I need to determine the degree of the field extension $\mathbb{Q}(\sqrt{(2+\sqrt{2})(3+\sqrt{3}}))/\mathbb{Q}$. I've determined that the minimal polynomial of $\sqrt{(2+\sqrt{2})(3+\sqrt{3}})$ is $$f(x) =x^8-24x^6+144x^4-288x^2+144$$ and that this field extension is the splitting field for this polynomial. Since the extension is primitive, I drew the conclusion that the field extension had $\deg f =8$.
But when computing the Galois group, we find that the number of automorphisms is greater than 8. Since the polynomial is even, and that $\partial f$ does not divide $f$, we have the roots $\pm \alpha, \pm \beta, \pm \gamma$ and $\pm \mu$. There are obviously more than 8 ways to permute these roots.
Your minimal polynomial argument is sufficient to show that the degree of the extension is 8. However, unless you have been given reason to believe that the extension is Galois, the Galois group of a splitting field of $f$ might have more than 8 elements.

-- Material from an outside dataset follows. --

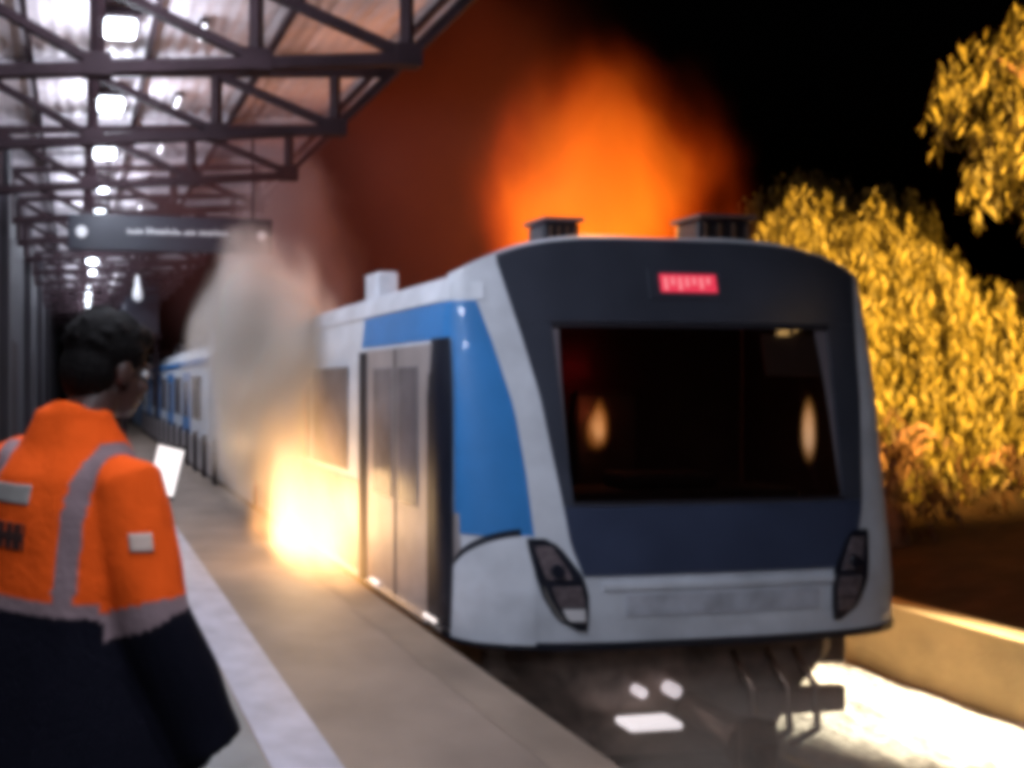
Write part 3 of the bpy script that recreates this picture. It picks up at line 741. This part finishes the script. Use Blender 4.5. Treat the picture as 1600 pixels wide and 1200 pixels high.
def ering(l, f, z, a, b, n=32, tilt=0, pw=2.3):
    r = []
    for i in range(n):
        t = 2*math.pi*i/n; ct, st = math.cos(t), math.sin(t)
        x = math.copysign(abs(ct)**(2/pw), ct)*a; y = math.copysign(abs(st)**(2/pw), st)*b
        r.append(B3(l+x, f+y, z+tilt*x))
    return r
# arm joints (body frame: lateral, forward, up)
RS, RE, RW, RH = (.175, -.01, 1.385), (.262, -.03, 1.12), (.36, .03, .86), (.30, .09, .84)
LS, LE, LW = (-.185, .0, 1.40), (-.22, .14, 1.15), (-.06, .30, 1.26)
HEADF = R(60)
Hf = Vector((math.sin(HEADF), math.cos(HEADF), 0)); Hr = Vector((math.cos(HEADF), -math.sin(HEADF), 0))
hrot = Matrix((Hr, Hf, Uv)).transposed() @ Matrix.Rotation(R(-14), 3, 'X')   # nod down
HC = B3(.035, .105, 1.637)
def H3(x, y, z): return HC + hrot @ Vector((x, y, z))
bm = bmesh.new()
# torso, hips, legs
loft(bm, [ering(0, 0, z, a, b) for z, a, b in ((.90, .16, .11), (1.0, .165, .115), (1.15, .15, .11), (1.3, .165, .12), (1.38, .16, .11), (1.46, .11, .08))])
curvetube(bm, [B3(0, 0, 1.42), B3(.01, .03, 1.5), H3(0, -.01, -.06)], [.075, .06, .058], 16)
for s_ in (-1, 1):
    curvetube(bm, [B3(.09*s_, 0, .98), B3(.10*s_, .02, .75), B3(.10*s_, .03, .50), B3(.10*s_, .0, .3), B3(.10*s_, -.02, .10), B3(.10*s_, -.01, .03)], [.1, .085, .062, .058, .042, .045], 14)
    curvetube(bm, [B3(.10*s_, -.06, .04), B3(.105*s_, .04, .04), B3(.11*s_, .13, .03), B3(.11*s_, .18, .025)], [.035, .042, .04, .02], 12)
for a, b, c in ((RS, RE, RW), (LS, LE, LW)):
    curvetube(bm, [B3(*a), B3(*[(a[i]+b[i])/2 for i in range(3)]), B3(*b), B3(*[(b[i]+c[i])/2 for i in range(3)]), B3(*c)], [.058, .05, .042, .038, .028], 14)
# head
ell(bm, H3(0, -.01, .03), (.076, .094, .09), hrot); ell(bm, H3(0, .03, -.045), (.058, .066, .066), hrot)
ell(bm, H3(0, .062, -.085), (.026, .024, .022), hrot)
ell(bm, H3(0, .092, -.012), (.011, .018, .024), hrot); ell(bm, H3(0, .103, -.026), (.014, .012, .010), hrot)
ell(bm, H3(0, .088, -.055), (.024, .010, .006), hrot); ell(bm, H3(0, .085, -.064), (.021, .010, .007), hrot)
for s_ in (-1, 1):
    ell(bm, H3(.076*s_, -.005, -.012), (.009, .02, .031), hrot)
    ell(bm, H3(.030*s_, .082, .022), (.024, .012, .007), hrot); ell(bm, H3(.038*s_, .068, -.03), (.022, .02, .018), hrot)
# hands
def hand(wp, dirv, nrm, curl, thumbside, rest=False):
    d = dirv.normalized(); n = nrm.normalized(); sd = d.cross(n).normalized()*thumbside
    n = sd.cross(d).normalized()*thumbside
    pm = wp+d*.05
    loft(bm, [[wp+d*t + sd*(a*math.cos(k*math.pi/6)) + n*(b*math.sin(k*math.pi/6)) for k in range(12)] for t, a, b in ((-.01, .026, .02), (.03, .036, .017), (.07, .041, .015), (.092, .039, .013))])
    for i, (o_, ln_) in enumerate(((.030, .070), (.010, .078), (-.010, .073), (-.029, .058))):
        p = wp+d*.085+sd*o_; pts = [p-d*.02]; ang = curl*.25
        for sg, seg in enumerate((.45, .32, .23)):
            ang += curl*(.55+.1*i)
            p = p + (d*math.cos(ang)+n*math.sin(ang))*ln_*seg; 
            if sg == 0: pts.append(wp+d*.088+sd*o_)
            pts.append(p)
        curvetube(bm, pts, [.009, .0092, .0088, .008, .0068], 8)
    curvetube(bm, [wp+d*.025+sd*.028, wp+d*.045+sd*.052+n*.01, wp+d*.07+sd*.060+n*.022, wp+d*.092+sd*.055+n*.034], [.0125, .0115, .0105, .008], 8)
PH = Vector((.235, 2.12, 1.37))      # phone centre
hd = (PH - B3(*LW)).normalized()
hand(B3(*LW), (hd+Vector((0, 0, .2))), -Vector((-.25, -1, .2)), .75, 1)
hand(B3(*RW), (B3(*RH)-B3(*RW)), -Rv, .5, 1)
person = remesh('person', bm, .0055, 2, M['skin'])
tag(person, 'person seen from behind in orange and navy work jacket, filming the fire', 'person')
# eyes
for s_ in (-1, 1):
    bm = bmesh.new(); ell(bm, H3(.030*s_, .080, .006), (.0115, .0115, .0115), hrot, 12); o = obj('eye', bm, M['lens'], smooth=True); o.parent = person
    bm = bmesh.new(); ell(bm, H3(.030*s_, .089, .006), (.005, .004, .005), hrot, 10); i_ = obj('iris', bm, M['black'], smooth=True); i_.parent = o
# hair
bm = bmesh.new()
ell(bm, H3(0, -.022, .048), (.091, .105, .088), hrot); ell(bm, H3(0, -.055, -.01), (.078, .066, .085), hrot); ell(bm, H3(0, .035, .085), (.07, .06, .04), hrot)
for k in range(60):
    a = rnd.uniform(0, 6.28); b_ = rnd.uniform(-.2, 1.4)
    p = Vector((math.cos(a)*math.cos(b_)*.088, math.sin(a)*math.cos(b_)*.1-.025, math.sin(b_)*.085+.05))
    if p.y > .05 and p.z < .07: continue
    ell(bm, H3(*p), (.011, .011, .009), None, 8)
hair = remesh('hair', bm, .006, 1, M['hair'], person)
# trousers
bm = bmesh.new()
loft(bm, [ering(0, 0, z, a, b) for z, a, b in ((.80, .19, .135), (.9, .19, .14), (1.02, .18, .13))])
for s_ in (-1, 1):
    curvetube(bm, [B3(.085*s_, 0, .92), B3(.10*s_, .02, .72), B3(.105*s_, .03, .50), B3(.105*s_, .0, .3), B3(.105*s_, -.015, .10), B3(.105*s_, -.01, .06)], [.11, .105, .085, .078, .072, .075], 18)
remesh('trousers', bm, .01, 3, M['trousers'], person)
for s_ in (-1, 1):
    bm = bmesh.new(); curvetube(bm, [B3(.105*s_, -.075, .05), B3(.105*s_, -.02, .055), B3(.11*s_, .08, .05), B3(.115*s_, .17, .04), B3(.115*s_, .205, .035)], [.04, .055, .052, .046, .022], 14)
    curvetube(bm, [B3(.105*s_, -.03, .05), B3(.105*s_, -.025, .17)], [.05, .056], 14)
    remesh('boot', bm, .007, 2, M['boot'], person)
# jacket
bm = bmesh.new()
prof = ((.785, .33, .27), (.80, .34, .28), (.93, .305, .24), (1.08, .25, .195), (1.14, .235, .18), (1.25, .225, .17), (1.34, .205, .16), (1.40, .175, .14), (1.46, .13, .108), (1.52, .09, .088), (1.545, .086, .084))
loft(bm, [ering(.0, .012*(1 if z > 1.4 else 0)+.01, z, a, b, 40) for z, a, b in prof])
# standing collar
cr = []
for z, a in ((1.45, .11), (1.51, .094), (1.57, .086), (1.60, .084), (1.605, .076)):
    ring = ering(.012, .035, z, a, a*.98, 28, pw=2)
    for q_ in ring:
        ff = (q_-PC).dot(Fv); q_.z -= max(0, z-1.47)*(.5+ff*5)*.9
    cr.append(ring)
loft(bm, cr)
def sleeve(a, b, c, ra):
    curvetube(bm, [B3(*p) for p in ((a[0]*.72, a[1], a[2]+.005), a, tuple(a[i]*.5+b[i]*.5 for i in range(3)), b, tuple(b[i]*.5+c[i]*.5 for i in range(3)), c)], ra, 20)
sleeve(RS, RE, RW, [.07, .085, .085, .08, .08, .078])
sleeve(LS, LE, LW, [.075, .085, .078, .07, .06, .05])
# front flare over the pocketed forearm
jk = remesh('jacket', bm, .009, 6, None, person, .6)
me = jk.data
# folds
for v in me.vertices:
    p = v.co; n_ = v.normal
    amp = .006*noise.noise(Vector((p.x*9, p.y*9, p.z*5)))+.004*noise.noise(Vector((p.x*20, p.y*20, p.z*11+5)))
    v.co = p + n_*amp
OR, NV, SV = (.90, .105, .01), (.0025, .0025, .007), (.24, .17, .18)
def axis_t(p, a, b):
    a = B3(*a); b = B3(*b); d = b-a; t = (p-a).dot(d)/d.length_squared; return t, (p-(a+d*min(max(t, 0), 1))).length
me.materials.clear()
ca = me.color_attributes.new('pattern', 'FLOAT_COLOR', 'POINT')
for i, v in enumerate(me.vertices):
    p = v.co; r = p-PC; l, f_, z = r.dot(Rv), r.dot(Fv), p.z
    col = OR
    tR, dR = axis_t(p, RS, RE); tR2, dR2 = axis_t(p, RE, RW); tL, dL = axis_t(p, LS, LE); tL2, dL2 = axis_t(p, LE, LW)
    # elliptical torso test
    q = (l/.235)**2+((f_-.01)/.18)**2
    sl = None
    if l > .0 and min(dR, dR2) < .105 and (q > 1.05 or z > 1.37 and l > .17): sl = (tR if dR < dR2 else 1+tR2)
    if l < .0 and min(dL, dL2) < .10 and (q > 1.05 or z > 1.37 and l < -.17): sl = (tL if dL < dL2 else 1+tL2)
    if sl is not None:
        col = OR if sl < .89 else (SV if sl < 1.0 else NV)
        if sl > 1.0: col = NV
    else:
        if z < 1.125: col = NV
        elif z < 1.152: col = SV
        elif .10+.10*max(0,z-1.3) < abs(l) < .145+.10*max(0,z-1.3) and z < 1.47: col = SV
    ca.data[i].color = col+(1,)
jm = mat('jacket_cloth', OR, .9, noise_amt=0, bump=.2, bscale=60, spec=.12); n = jm.node_tree
at = n.nodes.new('ShaderNodeAttribute'); at.attribute_name = 'pattern'; n.links.new(at.outputs['Color'], n.nodes['Principled BSDF'].inputs['Base Color'])
me.materials.append(jm)
# patches on the back and sleeve, laid on the cloth
from mathutils.bvhtree import BVHTree
bvh = BVHTree.FromPolygons([v.co for v in me.vertices], [p.vertices[:] for p in me.polygons])
def stuck(name, m, l0, l1, z0, z1, frm, dirv, axis, nu=14, nv=8, off=.003, shape=None):
    bm = bmesh.new(); g = {}
    for j in range(nv+1):
        for i in range(nu+1):
            o_ = frm + axis*(l0+(l1-l0)*i/nu) + Uv*(z0+(z1-z0)*j/nv)
            h_ = bvh.ray_cast(o_, dirv)
            if h_[0]: g[i, j] = (bm.verts.new(h_[0]-dirv*off), (i, j))
    for j in range(nv):
        for i in range(nu):
            if shape and not shape(i/nu, j/nv): continue
            try: bm.faces.new([g[k][0] for k in ((i, j), (i+1, j), (i+1, j+1), (i, j+1))])
            except KeyError: pass
    bmesh.ops.delete(bm, geom=[v for v in bm.verts if not v.link_faces], context='VERTS')
    o = obj(name, bm, m, smooth=True); o.parent = person
    md = o.modifiers.new('s', 'SOLIDIFY'); md.thickness = .002; return o
fb_ = PC - Fv*.6
stuck('reflective_patch', M['greypatch'], -.115, .02, 1.345, 1.385, fb_, Fv, Rv)
def glyph(u, v):
    k = int(u*26); return k % 5 != 4 or .3 < v < .6
stuck('back_lettering', M['print_'], -.115, .02, 1.25, 1.305, fb_, Fv, Rv, 52, 14, shape=glyph)
cdir = Vector((-.35, 1, 0)).normalized(); side = Vector((1, .35, 0)).normalized()
stuck('sleeve_badge', M['palepatch'], -.022, .022, 1.265, 1.30, B3(.215, -.05, 0)-cdir*.6, cdir, side, 8, 6)
# phone
phn = thing('mobile_phone', 'bright-screened phone held up in front of the person', 'phone', tuple(PH))
pr = Matrix.Rotation(R(-12), 3, 'Z') @ Matrix.Rotation(R(12), 3, 'X') @ Matrix.Rotation(R(14), 3, 'Y')
def pbox(name, m, x, y0, y1, z, bev):
    bm = bmesh.new(); bx(bm, -x, x, y0, y1, -z, z)
    for v in bm.verts: v.co = pr @ v.co
    o = obj(name, bm, m, bevel=bev); o.parent = phn
pbox('case', M['phone'], .039, -.004, .004, .078, .003); pbox('screen', M['screen'], .035, -.0055, -.0042, .066, 0)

In this case the extension is Galois, and there are fewer valid automorphisms than immediately apparent, due to hidden algebraic relations. For instance, if $\alpha = \sqrt{(2+\sqrt{2})(3+\sqrt{3})}$ and $\beta = \sqrt{(2-\sqrt{2})(3-\sqrt{3})}$, then we have $\alpha\beta = 2\sqrt{3}$. This tells us that $\alpha$ and $\beta$ can't be sent to arbitrary roots of $f$, in particular $\sigma(\alpha)\sigma(\beta) = \pm 2\sqrt{3}$. Going further, you can write $2\sqrt{3}$ as a polynomial in $\alpha$, giving an expression for $\beta$ in terms of $\alpha$ with rational coefficients. Thus, $\sigma(\beta)$ is uniquely determined by $\sigma(\alpha)$. Similar arguments show that $\sigma(\alpha)$ uniquely determines $\sigma$.
To do this explicitly, you might wish to save effort. For instance, consider the intermediate field $\Bbb Q(\sqrt{2}, \sqrt{3})$. Over this field $f$ factors into irreducibles as $(x^2-\alpha^2)(x^2-\beta^2)(x^2-\gamma^2)(x^2-\delta^2)$. The nontrivial automorphism $\sigma$ fixing this field must therefore satisfy $$\sigma(\alpha) = -\alpha, \sigma(\beta) = -\beta, \sigma(\gamma) = -\gamma, \sigma(\delta) = -\delta.$$ Note that the previous paragraph's argument implies that no nontrivial automorphism fixes any root of $f$, since all of these roots generate the whole field.
Next, we wish to examine the element $\psi$ satisfying $\psi(\alpha) = \beta$. We expand the polynomial $$(x^2-\alpha^2)(x^2-\beta^2) = x^4 -(12+2\sqrt{6}) + 12.$$ This tells us that the four Galois automorphisms fixing $\Bbb Q(\sqrt{6})$ send $\alpha$ to $\pm \alpha, \pm \beta$. Thus, $\psi$ fixes $\sqrt{6}$ and in turn we know $\psi(\sqrt{2}) = -\sqrt{2}, \psi(\sqrt{3}) = -\sqrt{3}$, since $\psi$ can't fix all of $\Bbb Q(\sqrt{2}, \sqrt{3})$. Thus, we infer from $\beta\psi(\beta) = \psi(\alpha\beta) = \psi(2\sqrt{3}) = -2\sqrt{3})$ that $\psi(\beta) = -\alpha$. To determine the action on the other roots, we fix $\gamma = \sqrt{(2-\sqrt{2})(3+\sqrt{3})}$ and $\delta = \sqrt{(2+\sqrt{2})(3-\sqrt{3})}$. Now we have the relations $\alpha/\gamma = \delta/\beta = 1+\sqrt{2}$. This lets us compute $$\frac{\beta}{\psi(\gamma)} = \frac{\psi(\delta)}{-\alpha} = 1-\sqrt{2}$$ Solving these equations gives $\psi(\gamma) = -\delta, \psi(\delta) = \gamma$.